The Heart is a Lonely Hunter

THE HEART IS A LONELY HUNTER.

This line occurs to me as when I feel like expressing a particular kind of mood. The words resonate with how I feel, but I confess I’ve never seen the movie…or read the eponymous Carson McCullers novel on which it was based…or read the Fiona McLeod* poem on which that was based.

I’m in that mood now; tired of not knowing what it means, I’ve done a little research and learned a little bit. (These are opinions from the poem/novel/movie, not objective facts.)

*****
The heart is, at its core, a restless thing.
It’s driven by what it doesn’t have; its greatest desire is always located just beyond the horizon.
It roams the world, prowling for the things that will satisfy its insatiable craving.

The heart is a hunter.

The hunt is, necessarily, a solo one.
No two hearts are the same; no two hearts hold the same objects of desire, or desire to seek them out in the same ways.
While we are all on the hunt for something, each one of these infinite hunters is alone in its search.

The heart is a lonely hunter.
*****

After some reflection, I have to say that the meaning of the phrase mostly bears out how I feel when I’m thinking of it. My own feeling contains an extra element. Something along the lines of the search being necessarily vain: I may be a lonely hunter, my heart seems to say to me, but I’m also not going to stop, I will be restless until the end of my days.

It’s not a permanent feeling; it comes and goes, and is gone more often than not. But it visits me from time to time, and now that I understand it a bit better, I don’t know how I feel about having it. Do I need to feel unwhole to feel alive? Will I forever be moving towards “over there”?  What does that say about me? Is that even what this feeling really means? Questions without answers, yet.

The link below is to a cover of a currently-popular song that goes along in feeling with the poem, and the novel, and the movie. Only 22 people have listened to it. I encourage you to be number 23. The pair did a good job with the music, and the singer’s subtle accent is seductive.

gomez-garcia heart wants what it wants

THE LONELY HUNTER
Fiona McLeod

Green branches, green branches, I see you beckon ; I follow !
Sweet is the place you guard, there in the rowan-tree hollow.
There he lies in the darkness, under the frail white flowers,
Heedless at last, in the silence, of these sweet midsummer hours.

But sweeter, it may be, the moss whereon he is sleeping now,
And sweeter the fragrant flowers that may crown his moon-white brow :
And sweeter the shady place deep in an Eden hollow
Wherein he dreams I am with him — and, dreaming, whispers, ” Follow ! ”

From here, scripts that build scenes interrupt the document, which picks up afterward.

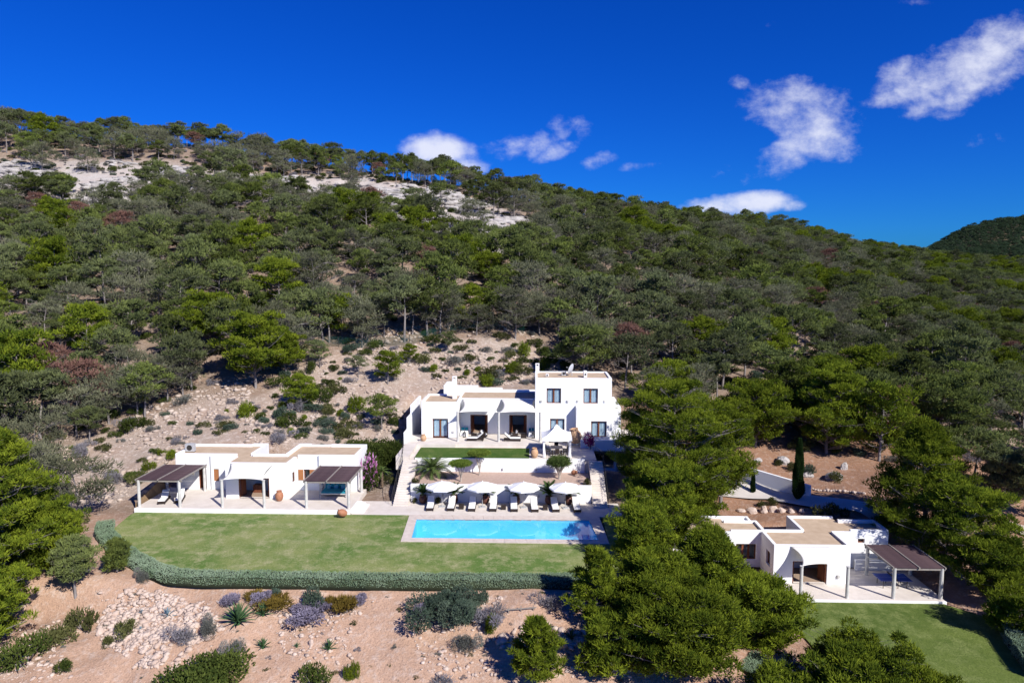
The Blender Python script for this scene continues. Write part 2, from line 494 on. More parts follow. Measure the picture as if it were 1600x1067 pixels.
# ground: colour by kind of soil (attribute), broken by stones and earth
t = NT('hillside_ground')
a = t.new('ShaderNodeAttribute', attribute_name='soil')
c = a.outputs['Color']
f1 = t.noise(.22, 7, .65); f2 = t.noise(1.9, 6, .7); f3 = t.noise(7, 4, .7)
c = t.mix(t.math('MULTIPLY', t.ramp(f1, [(.35, (0, 0, 0)), (.7, (1, 1, 1))]), .42), c, (.34, .205, .135))
c = t.mix(t.math('MULTIPLY', t.ramp(f2, [(.50, (0, 0, 0)), (.66, (1, 1, 1))]), a.outputs['Alpha']), c, (.60, .52, .46))
c = t.mix(t.math('MULTIPLY', t.ramp(f3, [(.34, (1, 1, 1)), (.52, (0, 0, 0))]), .40), c, (.14, .10, .075))
t.principled(c, 0.95, t.bump(t.math('ADD', f2, t.math('MULTIPLY', f3, .5)), .9, .14), 0.1)
M['ground'] = t.m

# ------------------------------------------------------------------ terrain
def vnoise(x, y, seed):
    xi, yi = np.floor(x).astype(np.int64), np.floor(y).astype(np.int64)
    fx, fy = x - xi, y - yi
    fx, fy = fx * fx * (3 - 2 * fx), fy * fy * (3 - 2 * fy)
    def h(a, b):
        n = (a * 374761393 + b * 668265263 + seed * 1274126177) & 0x7fffffff
        n = ((n ^ (n >> 13)) * 1274126177) & 0x7fffffff
        return ((n ^ (n >> 16)) & 0xffff) / 65535.0
    return (h(xi, yi) * (1 - fx) + h(xi + 1, yi) * fx) * (1 - fy) + (h(xi, yi + 1) * (1 - fx) + h(xi + 1, yi + 1) * fx) * fy
def fbm(x, y, scale, octv=4, seed=3):
    s, amp, tot = 0, 1, 0
    for o in range(octv):
        s = s + amp * (vnoise(x / scale, y / scale, seed + o) - .5)
        tot += amp; amp *= .5; scale *= .5
    return s / tot * 2

SURVEY = [  # picture column, picture row of the ground, distance north
    (-500, 180, 235), (-500, 330, 165), (-500, 520, 100), (-500, 700, 76), (-500, 900, 52), (-500, 1060, 41),
    (0, 206, 232), (0, 262, 205), (0, 330, 167), (0, 430, 126), (0, 520, 101), (0, 600, 89), (0, 690, 78), (0, 790, 64), (0, 900, 52.5), (0, 985, 46), (0, 1067, 41),
    (150, 690, 79), (150, 790, 66), (150, 900, 52), (150, 985, 46),
    (300, 231, 232), (300, 276, 207), (300, 330, 172), (300, 430, 129), (300, 520, 105), (300, 590, 93), (300, 650, 83), (300, 692, 76.5),
    (600, 276, 228), (600, 330, 184), (600, 430, 132), (600, 510, 109), (600, 560, 100), (600, 620, 91), (600, 685, 82), (590, 757, 72.5),
    (450, 275, 215), (450, 560, 99), (450, 690, 77),
    (800, 312, 222), (800, 350, 184), (800, 430, 137), (800, 510, 113), (800, 560, 103), (800, 593, 98),
    (1000, 360, 240), (1000, 400, 180), (1000, 480, 135), (1000, 560, 110), (1000, 600, 100),
    (1200, 364, 340), (1200, 400, 230), (1200, 480, 152), (1200, 560, 114), (1200, 640, 94), (1200, 700, 83),
    (1400, 410, 500), (1400, 430, 300), (1400, 500, 185), (1400, 560, 135), (1400, 620, 107), (1400, 680, 89), (1400, 720, 80),
    (1600, 424, 640), (1600, 450, 350), (1600, 520, 205), (1600, 600, 135), (1600, 700, 94), (1600, 780, 77), (1600, 830, 68), (1600, 900, 58),
    (2100, 422, 600), (2100, 520, 205), (2100, 700, 94), (2100, 900, 58), (2100, 1060, 42),
    (1430, 416, 640), (1500, 366, 1150), (1600, 352, 1200), (1700, 347, 1200), (2100, 352, 1200), (1430, 410, 1200), (1400, 428, 1150), (1350, 432, 1150), (1300, 432, 1150), (1465, 388, 1200), (1440, 424, 850), (1550, 428, 850), (1700, 428, 850), (1300, 422, 900),
    (450, 940, 47.2), (450, 1000, 44.0), (450, 1067, 41), (250, 950, 47.2), (300, 1030, 42.5),
    (800, 940, 47.2), (800, 1000, 44.0), (800, 1067, 41), (1000, 1000, 44.0), (1000, 1067, 41),
    (1165, 736, 77.0), (1120, 742, 77.5), (1215, 757, 75), (1262, 775, 71.5), (1370, 800, 66.0), (1340, 722, 80), (1480, 745, 76), (1150, 795, 70.5)]
GROUND_PTS = [at(*s) for s in SURVEY]
for X, Y, Zv in ((-38, 62, -.15), (-30, 54, -.15), (-20, 50, -.15), (-8, 50, -.15), (4, 50, -.2), (-10, 60, -.15), (6, 60, -.2), (-25, 60, -.15), (12, 62, -.6), (10, 52, -.9),
                 (20, 50, -3.5), (26, 46, -3.5), (30, 52, -3.5), (36, 52, -3.5), (34, 44, -3.6), (22, 42, -3.6), (40, 48, -3.3), (44, 56, -2.6), (38, 60, -3.0), (16, 58, -2.2),
                 (-15, 90, 6.5), (0, 92, 7.2), (12, 92, 6.6), (16, 80, 2.2), (14, 72, .3), (-30, 30, -7), (0, 30, -8), (30, 30, -6), (-30, 10, -16), (0, 10, -18), (30, 10, -15), (0, -40, -30),
                 (-60, -40, -28), (60, -40, -25), (-200, 300, 66), (-60, 300, 54), (0, 300, 48), (60, 420, 38), (-300, 500, 60), (0, 700, 40), (-200, 1000, 55), (200, 1400, 0), (700, 1560, 30), (500, 1500, -20), (900, 1560, 30), (1200, 1560, 30), (600, 1600, 20)):
    GROUND_PTS.append(np.array([X, Y, Zv]))
GROUND_PTS = np.array(GROUND_PTS)
def uvw(x, y):
    q = np.maximum(y, 25.0)
    return np.stack([x / q * 1.0, np.log(q) * 1.25], -1) + np.stack([np.zeros_like(q), np.minimum(y - 25, 0) * .02], -1)
CU = uvw(GROUND_PTS[:, 0], GROUND_PTS[:, 1])
def kern(d2): return np.sqrt(d2 + 0.004)
_K = kern(((CU[:, None] - CU[None]) ** 2).sum(-1))
_n = len(CU)
_A = np.zeros((_n + 3, _n + 3)); _A[:_n, :_n] = _K - np.eye(_n) * 0.004
_P = np.concatenate([np.ones((_n, 1)), CU], 1); _A[:_n, _n:] = _P; _A[_n:, :_n] = _P.T
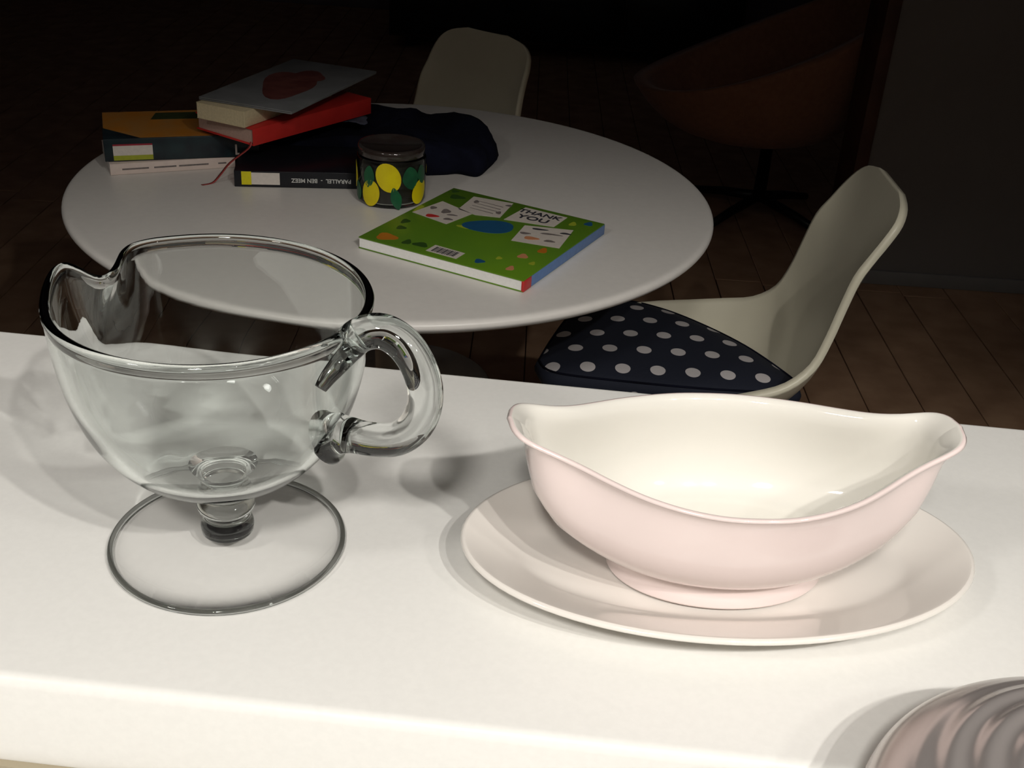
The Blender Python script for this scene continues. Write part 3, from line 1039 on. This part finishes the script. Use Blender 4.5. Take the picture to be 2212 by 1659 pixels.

Green wind from the green-gold branches, what is the song you bring?
What are all songs for me, now, who no more care to sing?
Deep in the heart of Summer, sweet is life to me still,
But my heart is a lonely hunter that hunts on a lonely hill.

Green is that hill and lonely, set far in a shadowy place ;
White is the hunter’s quarry, a lost-loved human face :
O hunting heart, shall you find it, with arrow of failing breath,
Led o’er a green hill lonely by the shadowy hound of Death?

Green branches, green branches, you sing of a sorrow olden,
But now it is midsummer weather, earth-young, sunripe, golden :
Here I stand and I wait, here in the rowan-tree hollow,
But never a green leaf whispers, ” Follow, oh, Follow, Follow ! ”

O never a green leaf whispers, where the green-gold branches swing :
O never a song I hear now, where one was won’t to sing
Here in the heart of Summer sweet is life to me still,
But my heart is a lonely hunter that hunts on a lonely hill.

*Fiona McLeod was the nom de plume for an author named William Sharp. He enjoyed critical success under both names during his lifetime; the dual identity was not revealed until after his death.

— Posted on 4 November 2015 at 8:12pm by

Comments (1)

  1. Viscouse Reply

    4 November 2015 at 9:15pm

    Whenever I’m in a position of chasing something, I’m reminded that if it is a chase worth pursuing, it is the journey that matters, not the destination. After all, in some cases the destination is perfection. The journey to perfection is a not an exercise in futility, but rather in improvement.

    Discovering and recognizing the journey was one of the first things we had in common with each other.